Young man looking under the hood of breakdown car


Earlier in 2023 we discussed how investment and mutual fund dealers misrepresent and overuse the term “independence”. As we share our thoughts and ideas with advisors, we like to choose themes and topics that get people talking. Our 2023 series is designed to be thought provoking, by coming up with new ways of looking at old conversations. Up next, we reflect on observations we’ve had while recruiting advisors in the last 18 months.

In the past 6 months, advisors have joined us from 10 different dealers. Despite the extremely challenging market conditions, we have found that our understanding of an advisor’s needs, and the commitments to our values and offering, is hitting a chord. While our competition, including investment dealers and mutual fund dealers, are backed by more financial power than ever before, and have more complex strategies than in the past, we have been able to successfully recruit, and we continue to learn more about the hidden mechanics of this industry. 

In terms of small dealers being able to compete, some things need to change. We recently met with an advisor from a bank-owned dealer, and he was offered a $3 million cheque to move to another bank-owned dealer. He is unhappy at the bank, and he is seeking a dealer that can collaborate with him, help him with customizing his practice to be his own, and better control his clients’ experience. He acknowledges that happiness, and excitement for his future with Designed Wealth would be a significant improvement for both he and his clients. However, due to the significant financial incentive offered by the bank, he’s conflicted. We think a fair question to regulators is “how and why is this advisor, and hundreds of other advisors, put into this position”? 

If regulators are focused on clients, and a fair marketplace (which hinges on those who are the client facing registrants) we have some thoughts for them to consider – not only to help keep advisors from being put into conflicting situations and protect clients from decisions for which they rarely partake, but to also ensure both small and large dealers are competing on level ground in a healthy dealer marketplace. 1. Should regulators ban recruitment bonuses because of the conflicts of interest? 2. Alternatively, if an advisor accepts a recruitment bonus, should it have to be disclosed to clients, and the client required to acknowledge in writing they are aware of the bonus? We do recognize that an advisor may face loss of income, and incur switching costs during any transition, and we aren’t suggesting that financial arrangements can’t be considered, however, bonus payments are so often unrelated to the needs an advisor has defined both for their, and their clients’ benefit. 

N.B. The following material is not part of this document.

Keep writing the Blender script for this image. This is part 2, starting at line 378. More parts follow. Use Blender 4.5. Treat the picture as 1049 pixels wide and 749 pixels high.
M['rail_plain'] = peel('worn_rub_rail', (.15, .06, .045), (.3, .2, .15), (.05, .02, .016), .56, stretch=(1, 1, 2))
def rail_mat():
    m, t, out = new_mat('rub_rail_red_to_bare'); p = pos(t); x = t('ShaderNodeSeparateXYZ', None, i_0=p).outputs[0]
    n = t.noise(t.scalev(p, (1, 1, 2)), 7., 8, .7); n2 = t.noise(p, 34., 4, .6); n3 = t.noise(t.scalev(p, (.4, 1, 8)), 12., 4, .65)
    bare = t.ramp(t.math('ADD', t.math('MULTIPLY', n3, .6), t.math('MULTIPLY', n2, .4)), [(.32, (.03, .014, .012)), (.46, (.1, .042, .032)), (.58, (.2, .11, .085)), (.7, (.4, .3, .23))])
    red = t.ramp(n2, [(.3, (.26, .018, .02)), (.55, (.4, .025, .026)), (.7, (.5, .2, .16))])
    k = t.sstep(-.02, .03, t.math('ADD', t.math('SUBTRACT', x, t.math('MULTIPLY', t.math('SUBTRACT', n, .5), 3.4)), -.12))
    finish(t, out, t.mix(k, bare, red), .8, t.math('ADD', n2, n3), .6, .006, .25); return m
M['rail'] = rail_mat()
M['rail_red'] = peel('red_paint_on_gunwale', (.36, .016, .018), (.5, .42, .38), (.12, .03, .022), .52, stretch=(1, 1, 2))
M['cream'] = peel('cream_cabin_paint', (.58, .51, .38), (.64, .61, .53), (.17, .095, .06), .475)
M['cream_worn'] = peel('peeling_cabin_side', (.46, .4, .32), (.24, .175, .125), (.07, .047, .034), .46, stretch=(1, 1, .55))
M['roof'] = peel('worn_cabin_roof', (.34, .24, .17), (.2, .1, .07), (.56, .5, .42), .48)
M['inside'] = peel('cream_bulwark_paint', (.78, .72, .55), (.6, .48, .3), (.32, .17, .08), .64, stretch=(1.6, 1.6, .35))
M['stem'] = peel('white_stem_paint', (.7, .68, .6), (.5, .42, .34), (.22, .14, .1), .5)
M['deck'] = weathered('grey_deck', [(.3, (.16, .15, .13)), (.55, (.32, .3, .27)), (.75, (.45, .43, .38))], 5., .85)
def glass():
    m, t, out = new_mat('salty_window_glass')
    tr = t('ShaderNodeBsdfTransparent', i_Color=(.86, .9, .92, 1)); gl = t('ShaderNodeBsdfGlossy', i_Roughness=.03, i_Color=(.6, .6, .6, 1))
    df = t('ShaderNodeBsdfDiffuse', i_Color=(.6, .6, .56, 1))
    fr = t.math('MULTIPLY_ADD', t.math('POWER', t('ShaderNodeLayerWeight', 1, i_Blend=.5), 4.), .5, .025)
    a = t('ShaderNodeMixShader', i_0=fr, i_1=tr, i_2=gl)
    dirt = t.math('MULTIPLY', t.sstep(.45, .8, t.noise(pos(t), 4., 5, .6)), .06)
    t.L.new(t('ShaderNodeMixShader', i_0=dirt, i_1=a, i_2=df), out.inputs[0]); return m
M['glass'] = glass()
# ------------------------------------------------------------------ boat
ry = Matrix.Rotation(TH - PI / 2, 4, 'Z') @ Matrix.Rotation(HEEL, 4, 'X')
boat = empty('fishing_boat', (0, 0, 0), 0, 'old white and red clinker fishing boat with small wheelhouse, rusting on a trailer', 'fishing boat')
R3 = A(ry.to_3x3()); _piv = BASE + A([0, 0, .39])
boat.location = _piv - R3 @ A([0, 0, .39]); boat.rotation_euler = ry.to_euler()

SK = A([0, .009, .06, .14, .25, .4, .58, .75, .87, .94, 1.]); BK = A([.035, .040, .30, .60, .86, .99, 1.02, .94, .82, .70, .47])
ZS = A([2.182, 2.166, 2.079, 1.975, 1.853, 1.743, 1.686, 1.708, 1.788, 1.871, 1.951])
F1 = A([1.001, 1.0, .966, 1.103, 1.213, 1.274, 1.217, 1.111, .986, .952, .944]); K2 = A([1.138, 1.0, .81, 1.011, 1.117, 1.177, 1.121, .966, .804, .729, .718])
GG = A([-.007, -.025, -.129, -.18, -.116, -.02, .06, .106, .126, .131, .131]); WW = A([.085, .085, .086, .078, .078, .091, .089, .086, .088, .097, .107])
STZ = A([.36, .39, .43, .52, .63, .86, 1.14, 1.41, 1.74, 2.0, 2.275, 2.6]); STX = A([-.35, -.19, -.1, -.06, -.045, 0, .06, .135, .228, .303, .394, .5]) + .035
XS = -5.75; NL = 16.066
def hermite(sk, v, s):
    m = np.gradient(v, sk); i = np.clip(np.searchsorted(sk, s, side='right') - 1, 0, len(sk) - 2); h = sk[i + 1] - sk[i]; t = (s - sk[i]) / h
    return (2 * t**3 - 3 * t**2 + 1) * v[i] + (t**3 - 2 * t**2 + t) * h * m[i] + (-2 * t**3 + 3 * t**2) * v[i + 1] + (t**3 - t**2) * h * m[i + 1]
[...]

One of the most inappropriate uses of recruitment bonus is when transition bonus payments to the advisor are contingent on the advisor liquidating existing client portfolio’s to support their new firm’s proprietary funds/products. While a proprietary firm’s business model is approved to be dealing with a branded product shelf, “buying” a book of business without an assessment as to whether the liquidation is in the client’s best interest seems contrary to regulation and the best interest of each investor. Liquidating a portfolio should be based on the merits of a client’s situation, not an advisor’s transition bonus. Further, there are many situations where the advisor is simultaneously giving up their registration, while still being paid by the new firm to meet with clients. So not only are the clients at the whim of the new firm’s pool of branded products, but the individual they followed to the new dealer, is now prohibited to undertake registerable activities; yet they are positioned as client facing. This situation sparks debate about where to draw the line when it comes to client confusion.

We have talked to advisors that have been offered eight figure bonuses to leave their current dealer. This type of dealer strategy is accelerating and if this type of incentive is allowed to continue, many small dealers won’t be around in 5 years. We’re fortunate to have found our niche with advisors, but other small and mid sized dealers who may have been competitive five or ten years ago, were simply not designed with business models that can compete in this environment. 

These industry strategies are not new but are gaining momentum. Securities regulators have focused a lot of attention on improvements to dealing with clients, after all, clients are paying for professional service and advice. But if clients had a look under the hood, they may be surprised that regulations allow for their advisor to be so materially influenced without their knowledge or consent.